Who killed environmental activist Berta Caceres?
September 16, 2018Berta Caceres, a human rights and environmental activist in Honduras, was a prominent coordinator of the indigenous organization COPINH. For years she fought against the construction of a hydroelectric power plant on the Gualcarque River, a project that would have severely altered fragile ecosystems and the traditional home of the Lenca people. In April 2015 Caceres was awarded the prestigious Goldman Environmental Prize for her work.
Less than a year later, in March 2016, Caceres was killed by several armed men who broke into her home.
The trial of eight suspects in the Honduran capital, Tegucigalpa, begins Monday. A commission made up of representatives of 17 international and national NGOs, as well as human rights experts, will be monitoring proceedings.
Among those standing trial are former employees of the Honduran company DESA, the owner and operator behind the hydroelectric power plant on the Gualcarque River, as well as active and former members of the Honduran military.
COPINH and members of Caceres' family hold DESA and state security agencies responsible for the crime. In a separate trial, the responsibility of former DESA manager David Castillo Mejia, who was arrested last March, will be clarified.
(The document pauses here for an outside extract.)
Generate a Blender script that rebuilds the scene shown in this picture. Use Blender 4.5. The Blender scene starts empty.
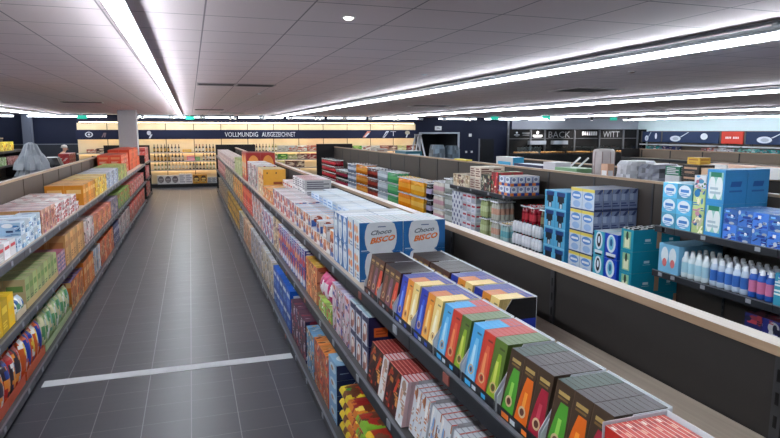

'Plaintiffs, victims being deprived of right to truth'
There were repeated delays and irregularities in the run-up to the trial. In September 2016, some of the investigation files were stolen. And lawyers for the Caceres family have repeatedly been denied access to investigation results by the Honduran public prosecutor's office, despite several court orders.
It was only this past August, a few days before the hearing of evidence, that the public prosecutor's office relented. It turned out, however, that even more than two years after the murder the public prosecutor's office still had not analyzed much of the confiscated evidence, such as the suspects' computers and mobile phones. Information potentially relevant to the case was therefore not taken into consideration in the hearing.
"The plaintiffs and victims are being deprived of the right to the truth," said Ariel Madrid, a lawyer for the Caceres family. "We have prepared a very solid line of argument, but it will be difficult to maintain with the evidence we have."
The trial is also likely to be hampered by the fact that several witnesses have not been allowed to testify. The court has rejected four members of the influential Honduran Atala Zablah family who, as majority owners of the DESA company, are said to have had close ties to some of the defendants.
Will trial be transparent?
Caceres' family is, unsurprisingly, suspicious of the work of the public prosecutor's office. Shortly after the murder, her relatives and COPINH commissioned an international group of experts (GAIPE) to investigate the crime. In its report, published last year, GAIPE concluded that DESA company representatives, as well as state and private security forces, were involved in crimes related to the murder.
"The DESA company was founded as a kind of criminal structure in order to threaten people and destroy social ties in communities," said GAIPE member Miguel Angel Urbina. The original financial partners in the hydropower project included the Central American Bank for Economic Integration, the Finnish development bank Finnfund and the Dutch financial institution FMO. European investors have since withdrawn from the project.
The GAIPE report has been sharply criticized by Amsterdam & Partners LLP, the law firm representing DESA in the trial. An assessment commissioned by the defense lawyers criticized the GAIPE report as being one-sided and only representing the interests of the victim's family and the indigenous organization. Neither the GAIPE report nor the defense assessment is admissible as evidence in the trial.
It remains to be seen whether the court will conduct the proceedings in a transparent manner. Video and audio recordings have been banned during the supposedly public murder trial, despite a request by the joint plaintiffs.
"This was rejected on the grounds that the presence of the victim's representatives alone would ensure publicity," said Ariel Madrid. "Publicity will only be created, however, if the media is allowed to broadcast the trial."